A cidade é uma construção coletiva, cultural e social, que originou reflexões a partir de disciplinas muito diversas ao longo da História. Autores como Lewis Mumford1, fotógrafos como Nigel Henderson2, professoras como Olga Adams3 e arquitetos de referência como Aldo Van Eyck foram responsáveis, após a Segunda Guerra Mundial de um tema até então pouco considerado: a criança no meio urbano. Anos mais tarde, Colin Ward escreveria uma das obras de referência em relação a este tema, The Child in the City (1978), onde analisa como as crianças usam o espaço urbano e como pode a cidade melhorar ou piorar as condições de vida da infância. No entanto, quando, em 1996, o pedagogo e professor Franscico Tonucci publica a sua obra A Cidade das Crianças, houve alguma coisa que mudou: a criança já não se limita a sair à rua. Pela primeira vez na infância do ser humano perdeu-se a primazia do brincar livremente, a liberdade do desfrute lúdico sem vigilância, e a pedagogia mede as consequências no desenvolvimento4.

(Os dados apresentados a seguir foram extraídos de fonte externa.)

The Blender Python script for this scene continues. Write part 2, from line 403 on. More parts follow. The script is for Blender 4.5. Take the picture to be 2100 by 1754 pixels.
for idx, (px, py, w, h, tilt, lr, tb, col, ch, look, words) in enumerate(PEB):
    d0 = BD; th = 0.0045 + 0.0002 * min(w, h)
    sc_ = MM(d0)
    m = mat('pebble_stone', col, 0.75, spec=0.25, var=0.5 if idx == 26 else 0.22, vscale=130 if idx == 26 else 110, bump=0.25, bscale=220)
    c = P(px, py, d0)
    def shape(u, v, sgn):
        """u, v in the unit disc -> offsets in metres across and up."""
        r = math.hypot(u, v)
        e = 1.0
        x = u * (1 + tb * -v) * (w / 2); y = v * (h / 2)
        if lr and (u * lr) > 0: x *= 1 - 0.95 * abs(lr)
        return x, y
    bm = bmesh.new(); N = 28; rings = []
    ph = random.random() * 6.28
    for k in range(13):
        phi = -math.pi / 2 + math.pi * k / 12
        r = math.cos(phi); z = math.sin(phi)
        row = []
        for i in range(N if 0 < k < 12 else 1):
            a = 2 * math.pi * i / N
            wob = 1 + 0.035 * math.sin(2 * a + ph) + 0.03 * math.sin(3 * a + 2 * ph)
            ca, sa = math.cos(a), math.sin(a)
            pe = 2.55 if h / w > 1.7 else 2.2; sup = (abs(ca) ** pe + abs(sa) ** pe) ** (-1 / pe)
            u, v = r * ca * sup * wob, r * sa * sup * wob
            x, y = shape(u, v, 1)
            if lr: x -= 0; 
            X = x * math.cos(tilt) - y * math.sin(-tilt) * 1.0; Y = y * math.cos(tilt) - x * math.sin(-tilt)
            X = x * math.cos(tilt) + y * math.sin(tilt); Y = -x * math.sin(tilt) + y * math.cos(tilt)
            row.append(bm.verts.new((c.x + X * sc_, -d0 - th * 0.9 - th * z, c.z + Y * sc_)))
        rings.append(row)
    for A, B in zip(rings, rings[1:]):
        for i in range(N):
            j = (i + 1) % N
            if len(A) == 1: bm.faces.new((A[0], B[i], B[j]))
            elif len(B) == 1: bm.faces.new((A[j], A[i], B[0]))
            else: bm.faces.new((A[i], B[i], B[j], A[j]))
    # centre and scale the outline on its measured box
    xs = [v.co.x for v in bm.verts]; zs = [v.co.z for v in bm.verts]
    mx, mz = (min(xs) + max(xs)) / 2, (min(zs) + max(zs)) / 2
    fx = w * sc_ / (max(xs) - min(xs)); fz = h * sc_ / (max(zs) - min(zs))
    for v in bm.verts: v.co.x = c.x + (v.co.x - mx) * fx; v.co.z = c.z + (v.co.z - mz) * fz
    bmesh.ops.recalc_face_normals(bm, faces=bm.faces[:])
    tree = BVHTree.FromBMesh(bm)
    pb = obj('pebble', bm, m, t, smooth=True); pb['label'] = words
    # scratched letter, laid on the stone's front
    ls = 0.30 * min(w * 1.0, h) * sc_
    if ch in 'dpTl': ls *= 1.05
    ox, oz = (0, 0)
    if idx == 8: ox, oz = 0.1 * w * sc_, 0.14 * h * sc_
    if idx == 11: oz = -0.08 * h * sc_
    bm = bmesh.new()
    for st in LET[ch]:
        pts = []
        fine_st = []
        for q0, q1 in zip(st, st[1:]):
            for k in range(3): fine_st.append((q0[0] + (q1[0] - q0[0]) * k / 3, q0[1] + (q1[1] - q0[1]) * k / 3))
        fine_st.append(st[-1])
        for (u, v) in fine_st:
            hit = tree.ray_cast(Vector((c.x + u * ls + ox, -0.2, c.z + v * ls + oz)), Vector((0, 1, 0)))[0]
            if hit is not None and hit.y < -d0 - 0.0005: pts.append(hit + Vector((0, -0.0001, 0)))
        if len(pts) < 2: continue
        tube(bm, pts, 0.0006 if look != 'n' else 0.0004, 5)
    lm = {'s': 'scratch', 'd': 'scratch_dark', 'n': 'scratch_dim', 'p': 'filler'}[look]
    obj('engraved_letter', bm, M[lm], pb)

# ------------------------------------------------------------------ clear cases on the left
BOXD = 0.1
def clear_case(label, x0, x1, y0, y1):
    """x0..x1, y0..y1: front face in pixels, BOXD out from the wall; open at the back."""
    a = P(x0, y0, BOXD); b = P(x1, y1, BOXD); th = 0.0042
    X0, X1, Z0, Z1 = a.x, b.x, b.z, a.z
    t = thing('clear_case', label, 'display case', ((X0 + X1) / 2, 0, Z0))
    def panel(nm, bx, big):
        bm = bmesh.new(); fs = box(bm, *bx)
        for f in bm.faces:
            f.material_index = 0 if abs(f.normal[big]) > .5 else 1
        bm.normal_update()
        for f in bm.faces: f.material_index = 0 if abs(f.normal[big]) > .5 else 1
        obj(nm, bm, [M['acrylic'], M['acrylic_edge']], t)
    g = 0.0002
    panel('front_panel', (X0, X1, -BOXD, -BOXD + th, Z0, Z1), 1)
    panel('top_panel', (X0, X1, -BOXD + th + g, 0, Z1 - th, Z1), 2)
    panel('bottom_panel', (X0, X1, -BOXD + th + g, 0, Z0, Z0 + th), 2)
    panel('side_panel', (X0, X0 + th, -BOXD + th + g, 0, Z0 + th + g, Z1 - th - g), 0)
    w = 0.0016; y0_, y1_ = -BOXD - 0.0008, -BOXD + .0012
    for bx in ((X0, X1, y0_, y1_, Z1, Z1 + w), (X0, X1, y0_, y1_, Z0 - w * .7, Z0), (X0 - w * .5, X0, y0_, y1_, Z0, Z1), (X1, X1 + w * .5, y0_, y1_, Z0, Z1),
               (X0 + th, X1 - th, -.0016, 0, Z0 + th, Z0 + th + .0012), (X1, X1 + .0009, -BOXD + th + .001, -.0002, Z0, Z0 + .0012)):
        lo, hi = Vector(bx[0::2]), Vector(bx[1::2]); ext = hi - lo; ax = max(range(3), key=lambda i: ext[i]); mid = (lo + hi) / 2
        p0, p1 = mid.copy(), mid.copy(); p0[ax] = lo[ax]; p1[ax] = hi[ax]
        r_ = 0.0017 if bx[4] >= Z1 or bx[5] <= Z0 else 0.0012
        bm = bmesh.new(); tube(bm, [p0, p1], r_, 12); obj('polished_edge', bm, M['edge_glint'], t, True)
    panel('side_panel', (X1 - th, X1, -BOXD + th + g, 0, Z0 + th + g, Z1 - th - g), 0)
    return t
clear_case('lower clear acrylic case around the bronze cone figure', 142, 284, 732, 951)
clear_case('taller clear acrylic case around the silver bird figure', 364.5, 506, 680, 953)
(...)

Apesar dos 20 anos que se passaram, a análise urbana proposta no texto continua em vigor: a especialização e a setorização como princípio de marginalização da vida urbana dos cidadãos mais “frágeis” (idosos, crianças, pessoas com deficiências …), a gentrificação e o ‘esvaziado’ dos centros urbanos, a falta de segurança, a hegemonia do carro face ao pedestre e o espaço público como objeto de consumo. Aliás, uma grande parte destes temas aparece em O Direito à Cidade de Lefaivre: o ser humano tem necessidades especificas que não satisfazem os equipamentos comerciais e culturais e que os urbanistas não têm em especial consideração. Referimo-nos às necessidades criadoras, de obra) […] de imaginação e de atividades lúdicas. […] Não serão estas umas necessidades urbanas especificas de lugares qualificados, lugares de simultaneidade e de encontros, lugares nos quais o intercâmbio suplantaria ao valor da troca, ao comércio e ao beneficiário?5
Como medida de melhoria urbana, Tonucci propõe incluir a criança tanto nas decisões urbanas como na realização das propostas, para que haja uma visão independente sobre os espaços que garanta que a economia não prevaleça sobre os demais valores. Considera também apropriado que a criança seja o novo parâmetro urbano já que “uma cidade adequada à infância é uma cidade adequada para todos”.
A proposta do seu livro, eminentemente prática, teve uma enorme divulgação em Itália, em Espanha e na América-Latina, e, neste último caso, especialmente em Argentina6. A sua implantação, adverte Tonucci, é mais simples em cidades pequenas (até 150.000 habitantes)7.
Na nossa península, Pontevedra (82.549 habitantes) representa o apogeu deste projeto. O seu sucesso deve-se em grande parte à coragem de abordar decisivamente um dos aspetos mais complexos da proposta: um plano de mobilidade urbana que entende a função social e recreativa da rua para além do tráfico. Estratégias como a traffic calming ou a dissapearing traffic e estúdios como o Livable Streets8 determinaram uma grande parte das decisões tomadas: reduzir o trânsito tanto quanto possível eliminando a circulação, limitar a velocidade a 30 km/h através do próprio projeto urbanístico, regular o estacionamento com medidas de controlo horário, ampliar os passeios e recuperar praças e ruas para o peão, tornando-as totalmente acessíveis9. É graças a este meio ameno que foi possível fazer com que a cidade voltasse a ser uma realidade para as crianças, possibilitando-as de brincar na rua, de ir sozinhas para a escola. Existe também um Conselho Infantil, a partir do qual podem contribuir com opiniões e fazer propostas, garantindo o ponto de vista da infância, mas quando terminam, regressam às suas ruas habitadas que lhes oferecem um presente que nunca se deveria ter perdido: o de poder brincar livremente10.